I could see how a priest or other clergy leader could experience this once, discover the powerfully heady emotions, and seek it again and again, soaking up the excitement and the power.  I could see also how, because rules say it is wrong, and because we as repressed Americans are already poorly equipped to manage sexual feelings, that a clergy leader could be caught in this trap in spite of themselves, because they only have (poor) tools for abstention, not tools for management of these feelings.

So....
  1. Legitimacy
  2. Guidelines on boundaries
  3. How to recognize cult-like dynamics
  4. How to understand personal and interpersonal dynamics of the spiritual quest
These are the things I need to list and hone.

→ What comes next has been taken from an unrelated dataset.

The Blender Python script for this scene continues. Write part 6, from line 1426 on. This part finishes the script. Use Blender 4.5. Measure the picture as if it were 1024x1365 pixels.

Oh!  How did I get this far and not mention my own community's ethics document? I'm sure I've got some specifics I can glean from there.

1 comment:

truffula said...

The potential for abusive relationships between teachers and students is not unique to religion. These problems can arise anywhere one person holds some form of power relative to another. It might be the power to heal, the power to redeem, the power to change the course of another's life. I know this because I have seen it first hand.

Have you ever seen the way academic students respond to a very talented teacher? Students flock to these teachers and that reaction can be, I think, an intoxicant to the teacher. Where this turns into trouble is where the teacher either has bad intention from the start or indeed becomes intoxicated and flaunts the rules of conduct. The Buddha gave us pretty clear commentaries about all of this. Where priests/teachers get into trouble must similarly be where they either have bad intention from the start or become intoxicated and flaunt the teachings.

Setting problem of priests/teachers abusing students up as in some way special (or dissimilar to other abusive relationships) opens a door for the action to not be the responsibility of the actor. It is possible to have compassion for the abuser without letting him off the hook in this way.